En América Latina, la perspectiva parece también diverger. Los demócratas parecen haber aceptado el statu quo político en la región, esto es, la alternancia entre gobiernos de derecha/derecha radical y de gobiernos de izquierda moderada, que ha bajado ostensiblemente algunas de sus banderas, en particular la del antiimperialismo estadounidense. Para la administración Biden, “gestionar” los asuntos Nicaragua, Venezuela o Cuba ha sido mucho más fácil por la relativa moderación de los gobiernos antaño “nacional-populares” o “socialistas del siglo XXI”.

Presumiblemente, esta política de distensionamiento para América Latina sería desarticulada en el evento de un nuevo gobierno de Donald Trump, quien no solo defiende los intereses económicos de los grandes monopolios norteamericanos en la región (una constante de la política estadounidense que se remonta a fines del siglo XIX), sino que concibe además el territorio como un campo de disputa ideológica y cultural. Las CPAC, donde Trump ha engrandecido a presidentes como Milei, dan buena cuenta de ello. Trump no solo apisra a que Latinoamérica sea el “patio trasero” en lo económico, sino también un campo de experimentación político e ideológico.

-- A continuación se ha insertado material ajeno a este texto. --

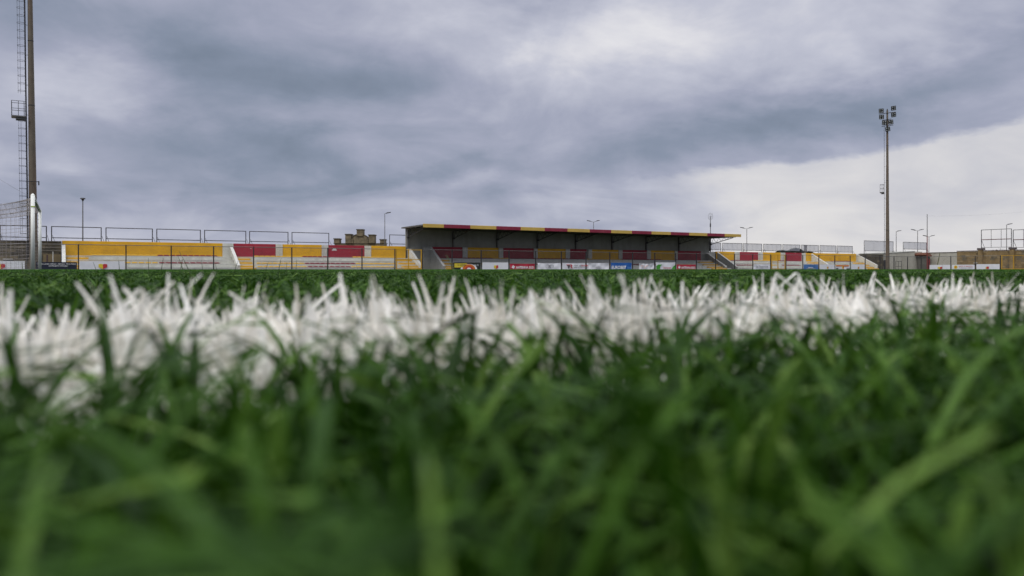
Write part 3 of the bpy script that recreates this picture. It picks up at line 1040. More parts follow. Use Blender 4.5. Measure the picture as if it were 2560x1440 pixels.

Si gana Trump, América Latina enfrentará todo lo que los Dems reservan para su región y, además, dará pasos en la dirección de convertirse en un filón ideológico de la derecha radical occidental

En lo concreto, nada parece indicar que una nueva presidencia de Trump fuese halagüeña para las personas migrantes. Dijo, en un tono tan duro y con un fondo tan exagerado como de costumbre, lo siguiente: “Nos hemos convertido en el vertedero del mundo. [...] En Venezuela, en Caracas, un lugar realmente Venezuela… pero ya no tanto, porque la criminalidad ha bajado un 72%; en El Salvador los homicidios han bajado un 70%, ¿por qué? [...] porque están enviando a sus asesinos a los Estados Unidos de América”. A posteriori, prometió “el mayor programa de deportaciones de la historia del país, [...] incluso más que la de Dwight D. Eisenhower”.

Si Kamala Harris es presidenta, América Latina seguirá siendo una región periférica, sumida en problemas económicos estructurales que son consecuencia, en gran medida, de la prolongada agresión imperialista estadounidense por varios medios. Ni los gobiernos antiimperialistas ni los de la izquierda moderada encontrarán en Harris una aliada para el desarrollo autocentrado y la integración regional autónoma latinoamericana -es más, la agenda exterior de los demócratas incluye, precisamente, impedir esto. A nadie debería escapar que el Partido Demócrata es ideólogo y ejecutor de la estrategia de violencia política y económica contra América Latina. El apunte, no obstante, sobre las elecciones de noviembre, es que si gana Trump, América Latina enfrentará todo lo que los Dems reservan para su región y, además, dará pasos en la dirección de convertirse en un filón ideológico de la derecha radical occidental.